Ku kandziyisiwile: 22.11.2019

'Dululu', 'Banana', and 'Toowoomba' - the names of some places we visited in the last two days don't sound very Australian, do they? However, most of these exotic names come from the Indigenous Australians, the Aboriginal people. Out of the 25 million residents of Australia today, there are only half a million 'Aboriginal Australians', as they are officially called. Their traces can still be found in many places, for example, they create very artistic paintings and textiles.

On Wednesday, we visited the Capricorn Caves. These limestone caves were discovered by two boys playing, bought by private individuals, and later made accessible to the public. We joined a tour and were amazed by the clever lighting of the different halls. In the so-called 'Cathedral', the largest room, events and weddings are also held. Our guide let us take a moment on the specially designed benches there and played Cohen's 'Hallelujah' for us, which was quite impressive and sounded fantastic, of course. I doubt if the bats living there also liked it.

The overnight stay yesterday was the most special so far: about an hour before sunset, we arrived at 'Isla Gorge' - a gorge similar to 'Creux du Van' in Switzerland - at a very small campsite. We were only allowed to stay overnight because we had purchased an overnight permit for 13 dollars online beforehand. There was no one there, and for the rest of the evening and through the night, we were completely alone in nature. Not only the sunset on the edge of the cliffs, but also the starry sky and the tranquility at night were absolutely fantastic. Although in the middle of the eucalyptus forest, being all alone can be a bit uneasy.

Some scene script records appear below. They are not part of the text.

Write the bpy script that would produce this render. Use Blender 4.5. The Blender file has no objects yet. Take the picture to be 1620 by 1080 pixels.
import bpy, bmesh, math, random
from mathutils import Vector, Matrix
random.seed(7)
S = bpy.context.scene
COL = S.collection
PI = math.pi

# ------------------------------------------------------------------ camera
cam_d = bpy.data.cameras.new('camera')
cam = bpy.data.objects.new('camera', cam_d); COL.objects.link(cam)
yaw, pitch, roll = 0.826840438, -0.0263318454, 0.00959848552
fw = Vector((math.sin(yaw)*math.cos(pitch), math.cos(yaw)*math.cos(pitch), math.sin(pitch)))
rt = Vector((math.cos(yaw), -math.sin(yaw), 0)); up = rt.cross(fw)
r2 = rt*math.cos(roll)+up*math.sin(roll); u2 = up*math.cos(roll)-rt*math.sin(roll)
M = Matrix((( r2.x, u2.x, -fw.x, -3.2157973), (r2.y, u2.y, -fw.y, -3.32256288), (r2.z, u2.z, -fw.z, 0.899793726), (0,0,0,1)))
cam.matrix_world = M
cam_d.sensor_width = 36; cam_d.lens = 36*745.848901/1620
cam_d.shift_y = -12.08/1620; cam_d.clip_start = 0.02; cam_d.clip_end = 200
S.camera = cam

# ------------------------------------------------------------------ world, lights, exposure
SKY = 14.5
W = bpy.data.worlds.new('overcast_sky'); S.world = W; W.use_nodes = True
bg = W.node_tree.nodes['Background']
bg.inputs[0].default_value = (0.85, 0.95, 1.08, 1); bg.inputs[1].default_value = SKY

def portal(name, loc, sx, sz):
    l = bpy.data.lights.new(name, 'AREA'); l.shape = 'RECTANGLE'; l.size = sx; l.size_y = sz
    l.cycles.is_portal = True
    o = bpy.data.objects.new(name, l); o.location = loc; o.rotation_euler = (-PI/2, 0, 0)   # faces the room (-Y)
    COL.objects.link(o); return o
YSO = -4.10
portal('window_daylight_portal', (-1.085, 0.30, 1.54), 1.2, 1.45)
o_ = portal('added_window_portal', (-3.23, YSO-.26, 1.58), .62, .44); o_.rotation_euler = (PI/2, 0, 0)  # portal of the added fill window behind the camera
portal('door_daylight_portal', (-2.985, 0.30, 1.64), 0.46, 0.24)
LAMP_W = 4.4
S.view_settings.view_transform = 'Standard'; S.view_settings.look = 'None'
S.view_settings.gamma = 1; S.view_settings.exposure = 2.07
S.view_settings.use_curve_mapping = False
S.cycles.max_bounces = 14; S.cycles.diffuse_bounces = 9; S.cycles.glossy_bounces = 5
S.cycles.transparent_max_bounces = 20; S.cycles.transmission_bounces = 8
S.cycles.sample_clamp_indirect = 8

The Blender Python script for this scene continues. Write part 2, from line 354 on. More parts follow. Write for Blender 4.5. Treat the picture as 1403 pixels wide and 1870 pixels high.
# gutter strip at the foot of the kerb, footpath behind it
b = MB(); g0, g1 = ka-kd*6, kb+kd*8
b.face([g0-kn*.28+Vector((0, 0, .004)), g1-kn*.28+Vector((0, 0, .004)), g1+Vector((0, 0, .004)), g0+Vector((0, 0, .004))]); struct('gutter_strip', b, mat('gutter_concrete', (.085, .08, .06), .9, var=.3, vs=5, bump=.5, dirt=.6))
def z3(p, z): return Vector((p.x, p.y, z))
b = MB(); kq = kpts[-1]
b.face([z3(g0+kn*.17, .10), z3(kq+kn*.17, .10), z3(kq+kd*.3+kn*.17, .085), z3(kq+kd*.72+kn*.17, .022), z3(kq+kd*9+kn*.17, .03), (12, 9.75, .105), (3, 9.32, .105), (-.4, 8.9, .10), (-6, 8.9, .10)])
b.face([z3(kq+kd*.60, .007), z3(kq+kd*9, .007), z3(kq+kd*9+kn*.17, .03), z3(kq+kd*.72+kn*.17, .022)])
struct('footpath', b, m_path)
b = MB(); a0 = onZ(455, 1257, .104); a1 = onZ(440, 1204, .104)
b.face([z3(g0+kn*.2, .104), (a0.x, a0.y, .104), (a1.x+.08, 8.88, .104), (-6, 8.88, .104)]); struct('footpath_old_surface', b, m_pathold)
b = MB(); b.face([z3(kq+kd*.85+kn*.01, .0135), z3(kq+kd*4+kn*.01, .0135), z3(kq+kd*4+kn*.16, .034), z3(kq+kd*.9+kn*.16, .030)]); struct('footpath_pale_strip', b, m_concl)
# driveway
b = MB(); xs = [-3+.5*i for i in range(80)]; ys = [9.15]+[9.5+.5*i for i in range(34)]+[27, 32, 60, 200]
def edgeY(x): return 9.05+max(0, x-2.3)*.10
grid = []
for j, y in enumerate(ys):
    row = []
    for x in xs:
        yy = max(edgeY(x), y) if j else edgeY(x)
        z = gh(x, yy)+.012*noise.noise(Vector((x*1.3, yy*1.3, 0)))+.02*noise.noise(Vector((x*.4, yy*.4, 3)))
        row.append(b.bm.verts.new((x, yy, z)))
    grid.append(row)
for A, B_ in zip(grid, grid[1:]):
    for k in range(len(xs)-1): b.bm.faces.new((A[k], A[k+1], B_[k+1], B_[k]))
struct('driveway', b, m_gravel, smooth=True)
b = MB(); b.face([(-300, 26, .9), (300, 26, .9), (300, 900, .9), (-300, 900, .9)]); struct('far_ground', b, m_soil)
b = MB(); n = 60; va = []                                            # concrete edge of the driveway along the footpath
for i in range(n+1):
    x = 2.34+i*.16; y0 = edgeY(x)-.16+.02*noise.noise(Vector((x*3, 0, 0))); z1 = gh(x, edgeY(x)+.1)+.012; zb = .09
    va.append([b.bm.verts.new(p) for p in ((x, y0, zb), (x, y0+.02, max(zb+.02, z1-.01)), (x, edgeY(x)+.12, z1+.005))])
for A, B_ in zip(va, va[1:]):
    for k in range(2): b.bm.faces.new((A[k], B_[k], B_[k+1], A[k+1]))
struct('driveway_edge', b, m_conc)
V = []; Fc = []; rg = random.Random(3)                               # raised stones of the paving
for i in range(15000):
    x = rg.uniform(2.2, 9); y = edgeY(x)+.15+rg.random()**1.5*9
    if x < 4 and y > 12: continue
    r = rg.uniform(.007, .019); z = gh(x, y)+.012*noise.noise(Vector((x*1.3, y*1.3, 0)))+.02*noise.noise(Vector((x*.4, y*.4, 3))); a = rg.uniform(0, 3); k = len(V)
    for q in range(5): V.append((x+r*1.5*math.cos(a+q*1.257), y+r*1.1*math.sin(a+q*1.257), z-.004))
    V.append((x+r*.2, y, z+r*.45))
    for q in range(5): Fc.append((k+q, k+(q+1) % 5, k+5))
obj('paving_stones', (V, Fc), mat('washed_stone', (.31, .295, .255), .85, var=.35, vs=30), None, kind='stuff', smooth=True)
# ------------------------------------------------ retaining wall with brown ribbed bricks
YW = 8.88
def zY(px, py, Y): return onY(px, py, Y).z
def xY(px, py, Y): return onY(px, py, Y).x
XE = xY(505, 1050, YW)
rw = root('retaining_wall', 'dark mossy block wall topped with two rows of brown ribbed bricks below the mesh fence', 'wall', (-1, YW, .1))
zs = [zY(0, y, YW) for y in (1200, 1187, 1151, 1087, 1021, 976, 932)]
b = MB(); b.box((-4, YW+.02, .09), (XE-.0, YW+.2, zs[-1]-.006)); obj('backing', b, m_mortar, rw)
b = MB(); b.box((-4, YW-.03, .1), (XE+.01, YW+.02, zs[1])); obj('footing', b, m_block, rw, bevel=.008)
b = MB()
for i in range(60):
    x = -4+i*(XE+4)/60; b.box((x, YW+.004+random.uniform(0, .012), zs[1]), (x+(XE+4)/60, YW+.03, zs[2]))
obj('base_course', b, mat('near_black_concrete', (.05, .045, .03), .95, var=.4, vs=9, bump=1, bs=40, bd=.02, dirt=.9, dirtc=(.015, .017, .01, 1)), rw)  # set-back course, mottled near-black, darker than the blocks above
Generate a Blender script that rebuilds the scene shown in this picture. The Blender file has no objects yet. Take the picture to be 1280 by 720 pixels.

We spent the last two days in the Australian Outback, or at least on its outskirts. While the coastal region naturally relies heavily on tourism, it's a bit quieter here. Cattle farming is done here (the city of Rockhampton is also known as the beef capital of Queensland), there's agriculture (although the fields currently look pathetic due to the drought), and people get excited when a Swiss person comes by. At least that's how it felt to us when we stopped at the tourist information center in Toowoomba today. Angela explained in detail the advantages of this small town where we are staying tonight.